We found a place that sold Birkenstocks and got ourselves matching black Londons (the shoes here don't fit my feet, and why not buy REAL shoes if you're going to put out any cash). We didn't mean to match (I actually wanted Paris, but they didn't have my size, surprise surprise), but I imagine that's what most old couples say when it's pointed out to them that they (after 40 years together) dress, sound, look, and even smell the same.

Seoul has some delightful shopping and some gorgeous street walking. We love living in Daejeon, for it's more like the rest of Korea (Korean), but Seoul is more like a gigantic city IN Korea. There's a difference. But my, how we love a break and love to go up there. It's nearly 6 hours roundtrip to get there, and just getting places on the subways requires a lot of time, but it's always worth it. You just have more choices in Seoul. Scott even found a chocolate shop and indulged.

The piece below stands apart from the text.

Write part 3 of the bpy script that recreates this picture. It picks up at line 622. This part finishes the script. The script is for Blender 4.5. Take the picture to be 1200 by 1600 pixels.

Also, Seoul really gets why Korea can be so lovely. It's really captured the old culture and restored it beautifully (as opposed to Daejeon's efforts to be Technology Town and leave old Korea behind). We found a district with old tea shops and bamboo and lanterns and little stony pathways, and I about died. Now this is why, aesthetically anyway, the universe chose Korea for me. The restaurants and tea shops were so beautiful. Scott and I talked about opening something up like that in the US, particularly Utah, where Asian means bad to average Chinese food and red tablecloths.

We went to the Seoul temple in the early morning. It's a lovely small temple and is actually quite Korean looking on the outside, with ancient palace-type tiles on the roof and all, though the pictures you see of it make it look like any other temple, but in Korea. Not so. The details are all delightfully Korean, down to the cabbage growing in boxes where flowers would be at other temples.